Fiuuhh.. saya kembali turun menggunakan tangga tempat kami naik menuju tebing. Di bawah, seorang pemandu sudah siap dengan sebuah ban tanpa teman-teman saya yang lain. Rupanya, mereka melaju tanpa saya.
“ Kenapa nggak jadi terjun? Takut?”, tanya bapak pemandu yang saya ketahui bernama Pak Madyo.
“ Iya pak, ternyata lebih tinggi dari yang terlihat dari bawah”
“ Ya, sudah ora usah digetuni (tidak usah disesali). Biar nggak getun,  saya lewatkan di air terjun ya”
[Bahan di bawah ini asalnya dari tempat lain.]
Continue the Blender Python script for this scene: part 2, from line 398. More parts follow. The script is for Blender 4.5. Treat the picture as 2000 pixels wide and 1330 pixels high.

Dan benar, Pak Madyo menuntun ban saya menuju air terjun. Brrr, dingin dan segarnya air seolah menghilangkan ketakutan saya. Saya baru sadar, hanya saya yang tertinggal di belakang. Tampaknya enam orang teman melaju terlebih dahulu, sedangkan sisanya memilih berenang tanpa ban merasakan kesegaran sungai (yang saya lupa namanya :p). Saya hanya ditemani Pak Madyo yang setia menjaga sayea dari belakang ban. Ah, sepertinya kurang segelas jus jeruk untuk merefresh tenaga saya. Hehehe..
Belum kering pakaian kami, dua buah mobil bak terbuka menjemput dan menurunkan kami di lokasi pendaftaran. Lalu, kami menaiki tangga di dekat loket pendaftaran dan berjalan menuju Goa Pindul. Yeay!
Sayangnya, suasana di dalam gua tidak seseru yang saya bayangkan. Entah karena lelah atau karena minimnya cahaya di dalam gua, membuat saya bosan dan sedikit mengantuk. Apalagi para pemandu medongengi kami dengan kisah asal muasal goa. Hoahmm..
Untungnya, di ujung goa terdapat arena loncat. Ya, walaupun tidak setinggi lokasi pertama paling tidak kali ini saya berani nyemplung. Wohoooo!